I probably should follow the Bundesliga, Serie A, Ligue 1 and La Liga more. And possibly the three lower leagues in England.
I know what I will not be watching every Saturday for the next three months. Book it.
Hornets abuzz in England
So much for picking Watford to be relegated from the Premier League.
I was dead wrong about the Hornets. Dead wrong.
Wins over Brighton, Burnley and Crystal Palace were nice, yes, but it all figured to end today when Tottenham came to Vicarage Road.
Instead, the Hornets will go into the international break level on points with Liverpool and Chelsea and now must be considered to be the favorite from outside the Big Six to make it to Europe.
Watford bested Tottenham 2-1 despite being thoroughly outplayed in the first half and falling behind 1-0 in the second half following an own goal.
Instead of folding, the Hornets stung back, with Troy Deeney in the 69th minute and Craig Cathcart in the 76th putting the home team in front. Watford held on for the final 13 minutes plus stoppage time to go to 4-0-0 for the first time since 1988, when the Hornets were in the second division.
Watford’s #1 fan, Sir Elton John, was enjoying it immensely, as were most of those at Vicarage Road. Who would have dreamed it?

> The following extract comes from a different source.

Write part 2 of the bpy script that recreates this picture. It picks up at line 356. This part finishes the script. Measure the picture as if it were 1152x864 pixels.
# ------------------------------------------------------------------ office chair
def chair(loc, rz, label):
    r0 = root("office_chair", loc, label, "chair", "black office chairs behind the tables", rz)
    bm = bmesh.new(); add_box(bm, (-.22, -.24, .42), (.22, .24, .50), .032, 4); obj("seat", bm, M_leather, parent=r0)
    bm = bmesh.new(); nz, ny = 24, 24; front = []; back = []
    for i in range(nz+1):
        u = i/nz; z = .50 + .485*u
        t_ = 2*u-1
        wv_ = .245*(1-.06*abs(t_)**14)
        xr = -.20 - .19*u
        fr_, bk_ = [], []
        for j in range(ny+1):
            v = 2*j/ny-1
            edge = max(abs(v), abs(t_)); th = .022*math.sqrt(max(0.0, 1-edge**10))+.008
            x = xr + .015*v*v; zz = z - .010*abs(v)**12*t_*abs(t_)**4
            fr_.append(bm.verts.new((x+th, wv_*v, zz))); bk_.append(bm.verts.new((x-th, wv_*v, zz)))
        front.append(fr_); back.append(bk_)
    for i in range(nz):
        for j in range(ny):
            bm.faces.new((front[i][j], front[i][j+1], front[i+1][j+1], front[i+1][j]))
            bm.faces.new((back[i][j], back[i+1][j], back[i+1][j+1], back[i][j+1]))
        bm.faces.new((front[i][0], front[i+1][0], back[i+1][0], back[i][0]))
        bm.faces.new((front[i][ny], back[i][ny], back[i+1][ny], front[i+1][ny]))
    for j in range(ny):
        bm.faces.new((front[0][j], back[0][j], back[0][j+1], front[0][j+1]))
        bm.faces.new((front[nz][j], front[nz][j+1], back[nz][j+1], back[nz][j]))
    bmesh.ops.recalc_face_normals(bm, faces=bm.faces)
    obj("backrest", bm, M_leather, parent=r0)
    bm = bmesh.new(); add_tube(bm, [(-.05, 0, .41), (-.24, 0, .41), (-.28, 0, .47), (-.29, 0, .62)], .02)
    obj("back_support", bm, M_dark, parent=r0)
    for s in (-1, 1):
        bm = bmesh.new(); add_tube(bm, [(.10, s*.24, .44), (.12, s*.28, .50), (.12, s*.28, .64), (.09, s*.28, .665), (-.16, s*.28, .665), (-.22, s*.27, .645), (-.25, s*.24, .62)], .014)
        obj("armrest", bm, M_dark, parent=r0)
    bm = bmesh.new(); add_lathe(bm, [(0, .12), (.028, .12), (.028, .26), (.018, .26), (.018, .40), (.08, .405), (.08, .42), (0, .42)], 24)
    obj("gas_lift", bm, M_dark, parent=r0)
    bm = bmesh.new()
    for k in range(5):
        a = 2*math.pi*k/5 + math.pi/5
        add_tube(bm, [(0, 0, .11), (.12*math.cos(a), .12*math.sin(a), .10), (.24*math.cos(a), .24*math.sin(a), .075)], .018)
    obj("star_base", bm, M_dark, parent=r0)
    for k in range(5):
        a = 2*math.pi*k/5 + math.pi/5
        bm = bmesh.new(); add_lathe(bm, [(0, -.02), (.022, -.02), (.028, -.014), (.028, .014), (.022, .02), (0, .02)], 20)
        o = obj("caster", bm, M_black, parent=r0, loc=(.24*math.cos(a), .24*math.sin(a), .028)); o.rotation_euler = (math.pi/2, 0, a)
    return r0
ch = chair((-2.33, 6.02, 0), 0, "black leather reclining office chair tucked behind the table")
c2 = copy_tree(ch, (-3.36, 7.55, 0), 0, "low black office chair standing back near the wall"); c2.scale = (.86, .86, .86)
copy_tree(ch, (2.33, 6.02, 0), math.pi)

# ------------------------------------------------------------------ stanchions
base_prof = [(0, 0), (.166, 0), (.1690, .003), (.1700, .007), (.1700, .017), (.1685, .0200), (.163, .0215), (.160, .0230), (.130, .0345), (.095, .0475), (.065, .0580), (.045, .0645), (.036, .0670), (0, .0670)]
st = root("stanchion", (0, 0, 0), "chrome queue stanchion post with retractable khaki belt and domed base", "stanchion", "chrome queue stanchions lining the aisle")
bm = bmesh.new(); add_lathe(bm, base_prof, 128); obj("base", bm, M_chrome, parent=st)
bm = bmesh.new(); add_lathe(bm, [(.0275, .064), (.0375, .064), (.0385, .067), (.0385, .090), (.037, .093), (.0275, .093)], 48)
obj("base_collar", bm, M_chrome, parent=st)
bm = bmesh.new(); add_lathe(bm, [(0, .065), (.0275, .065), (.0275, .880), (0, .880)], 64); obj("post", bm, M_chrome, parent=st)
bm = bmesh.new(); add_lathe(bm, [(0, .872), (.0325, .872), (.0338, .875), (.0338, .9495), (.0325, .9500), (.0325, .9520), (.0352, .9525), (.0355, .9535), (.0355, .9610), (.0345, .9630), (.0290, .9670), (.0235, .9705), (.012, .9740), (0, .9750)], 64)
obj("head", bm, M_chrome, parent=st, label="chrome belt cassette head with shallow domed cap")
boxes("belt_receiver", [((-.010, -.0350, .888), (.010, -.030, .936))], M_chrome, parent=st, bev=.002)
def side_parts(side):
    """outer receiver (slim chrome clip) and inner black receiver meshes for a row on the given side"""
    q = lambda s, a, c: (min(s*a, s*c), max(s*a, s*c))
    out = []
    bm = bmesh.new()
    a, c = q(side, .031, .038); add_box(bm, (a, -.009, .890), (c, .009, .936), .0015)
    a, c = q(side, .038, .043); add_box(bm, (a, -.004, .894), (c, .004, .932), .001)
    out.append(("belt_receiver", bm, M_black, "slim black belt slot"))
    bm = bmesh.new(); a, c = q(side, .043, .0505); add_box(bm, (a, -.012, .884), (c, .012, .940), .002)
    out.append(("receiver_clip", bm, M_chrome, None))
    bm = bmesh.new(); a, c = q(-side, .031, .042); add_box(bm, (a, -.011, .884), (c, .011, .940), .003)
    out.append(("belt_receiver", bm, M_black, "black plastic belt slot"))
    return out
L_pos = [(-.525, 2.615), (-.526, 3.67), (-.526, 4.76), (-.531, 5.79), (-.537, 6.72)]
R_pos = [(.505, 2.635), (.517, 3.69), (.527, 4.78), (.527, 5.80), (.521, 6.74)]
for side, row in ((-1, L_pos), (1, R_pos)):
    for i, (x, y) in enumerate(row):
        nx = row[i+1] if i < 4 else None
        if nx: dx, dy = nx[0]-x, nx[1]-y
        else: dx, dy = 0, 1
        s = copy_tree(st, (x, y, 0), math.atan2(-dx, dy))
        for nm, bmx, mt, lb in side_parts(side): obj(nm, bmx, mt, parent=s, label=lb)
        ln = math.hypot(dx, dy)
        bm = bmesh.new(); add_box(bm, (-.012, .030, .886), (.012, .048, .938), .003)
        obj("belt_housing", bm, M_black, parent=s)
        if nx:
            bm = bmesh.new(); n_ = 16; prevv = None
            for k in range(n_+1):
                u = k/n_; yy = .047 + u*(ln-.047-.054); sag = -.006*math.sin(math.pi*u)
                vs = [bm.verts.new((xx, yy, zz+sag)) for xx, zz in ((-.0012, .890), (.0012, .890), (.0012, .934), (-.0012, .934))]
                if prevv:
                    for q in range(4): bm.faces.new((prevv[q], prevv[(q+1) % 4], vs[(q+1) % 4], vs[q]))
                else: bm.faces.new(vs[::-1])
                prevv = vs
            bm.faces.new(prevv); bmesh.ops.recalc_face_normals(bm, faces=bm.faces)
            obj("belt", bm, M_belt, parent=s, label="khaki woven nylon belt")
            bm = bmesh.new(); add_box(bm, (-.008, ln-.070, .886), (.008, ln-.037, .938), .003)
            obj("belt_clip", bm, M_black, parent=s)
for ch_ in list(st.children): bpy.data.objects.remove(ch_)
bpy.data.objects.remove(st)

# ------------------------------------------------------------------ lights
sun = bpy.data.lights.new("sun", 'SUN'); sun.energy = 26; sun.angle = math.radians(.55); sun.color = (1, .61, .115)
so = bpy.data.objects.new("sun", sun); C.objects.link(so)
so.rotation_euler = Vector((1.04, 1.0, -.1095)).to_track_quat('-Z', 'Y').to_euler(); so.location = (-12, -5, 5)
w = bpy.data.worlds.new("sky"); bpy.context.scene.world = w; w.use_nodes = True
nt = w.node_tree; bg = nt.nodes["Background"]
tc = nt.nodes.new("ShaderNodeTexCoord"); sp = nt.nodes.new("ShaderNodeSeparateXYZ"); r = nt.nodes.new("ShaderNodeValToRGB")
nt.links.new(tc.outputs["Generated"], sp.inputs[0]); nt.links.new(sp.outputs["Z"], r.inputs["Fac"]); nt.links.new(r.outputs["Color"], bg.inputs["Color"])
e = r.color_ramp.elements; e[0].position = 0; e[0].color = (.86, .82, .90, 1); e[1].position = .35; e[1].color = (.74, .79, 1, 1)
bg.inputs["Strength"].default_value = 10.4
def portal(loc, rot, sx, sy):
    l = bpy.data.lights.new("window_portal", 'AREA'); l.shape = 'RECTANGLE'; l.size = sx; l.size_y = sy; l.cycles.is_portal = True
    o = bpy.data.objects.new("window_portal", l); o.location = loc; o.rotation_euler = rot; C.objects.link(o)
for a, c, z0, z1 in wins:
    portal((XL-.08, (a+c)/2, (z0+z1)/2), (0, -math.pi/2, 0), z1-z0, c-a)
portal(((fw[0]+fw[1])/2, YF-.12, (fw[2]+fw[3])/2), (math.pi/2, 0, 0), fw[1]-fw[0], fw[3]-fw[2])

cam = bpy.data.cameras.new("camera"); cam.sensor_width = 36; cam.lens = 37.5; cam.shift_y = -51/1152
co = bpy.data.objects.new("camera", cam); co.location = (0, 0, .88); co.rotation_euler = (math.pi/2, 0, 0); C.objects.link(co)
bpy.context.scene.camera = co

Elsewhere, Manchester United defeated Burnley 2-0 despite playing the last 19 minutes with 10 men after Marcus Rashford was shown a red card, and Arsenal bested Cardiff 3-2.
Time to update how I think the table will look on Mother’s Day. Remember, the bottom three are relegated to the Championship, the top four qualify for the UEFA Champions League, fifth and sixth for the UEFA Europa League group stage, and seventh for the Europa League qualifying rounds:
20. Cardiff
19. West Ham
18. Huddersfield
17. Newcastle
16. Burnley
15. Southampton
14. Crystal Palace
13. Brighton
12. Fulham
11. Bournemouth
10. Wolves
9. Leicster
8. Everton
7. Arsenal
6. Watford
5. Manchester United
4. Chelsea
3. Tottenham
2. Liverpool
1. Manchester City
Does LSU play tonight? Asking for someone out there. I don’t know and I don’t care.